• [Written instruction]: All of the data must be printed exactly; please include every line.

• [Given data]:

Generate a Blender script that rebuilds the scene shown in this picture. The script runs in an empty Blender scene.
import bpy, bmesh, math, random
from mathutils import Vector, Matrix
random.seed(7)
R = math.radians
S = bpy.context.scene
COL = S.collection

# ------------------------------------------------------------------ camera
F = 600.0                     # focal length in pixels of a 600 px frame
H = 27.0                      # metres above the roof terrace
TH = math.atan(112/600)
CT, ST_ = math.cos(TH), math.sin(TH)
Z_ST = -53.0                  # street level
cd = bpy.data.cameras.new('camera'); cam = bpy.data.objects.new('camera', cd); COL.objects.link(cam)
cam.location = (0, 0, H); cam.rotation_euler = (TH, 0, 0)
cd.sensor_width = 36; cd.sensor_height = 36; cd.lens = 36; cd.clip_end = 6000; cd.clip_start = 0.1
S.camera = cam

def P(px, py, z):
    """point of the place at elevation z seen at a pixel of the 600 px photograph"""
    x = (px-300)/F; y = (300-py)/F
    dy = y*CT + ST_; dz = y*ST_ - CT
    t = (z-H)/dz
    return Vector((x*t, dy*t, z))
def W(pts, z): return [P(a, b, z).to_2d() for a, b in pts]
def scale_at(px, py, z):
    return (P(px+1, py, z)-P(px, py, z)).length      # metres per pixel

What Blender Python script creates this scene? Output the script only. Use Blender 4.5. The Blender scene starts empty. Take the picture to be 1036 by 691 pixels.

• [Full answer]:
Generate a Blender script that rebuilds the scene shown in this picture. The script runs in an empty Blender scene.
import bpy, bmesh, math, random
from mathutils import Vector, Matrix
random.seed(7)
R = math.radians
S = bpy.context.scene
COL = S.collection

# ------------------------------------------------------------------ camera
F = 600.0                     # focal length in pixels of a 600 px frame
H = 27.0                      # metres above the roof terrace
TH = math.atan(112/600)
CT, ST_ = math.cos(TH), math.sin(TH)
Z_ST = -53.0                  # street level
cd = bpy.data.cameras.new('camera'); cam = bpy.data.objects.new('camera', cd); COL.objects.link(cam)
cam.location = (0, 0, H); cam.rotation_euler = (TH, 0, 0)
cd.sensor_width = 36; cd.sensor_height = 36; cd.lens = 36; cd.clip_end = 6000; cd.clip_start = 0.1
S.camera = cam

def P(px, py, z):
    """point of the place at elevation z seen at a pixel of the 600 px photograph"""
    x = (px-300)/F; y = (300-py)/F
    dy = y*CT + ST_; dz = y*ST_ - CT
    t = (z-H)/dz
    return Vector((x*t, dy*t, z))
def W(pts, z): return [P(a, b, z).to_2d() for a, b in pts]
def scale_at(px, py, z):
    return (P(px+1, py, z)-P(px, py, z)).length      # metres per pixel

What Blender Python script creates this scene? Output the script only. Use Blender 4.5. The Blender scene starts empty. Take the picture to be 1036 by 691 pixels.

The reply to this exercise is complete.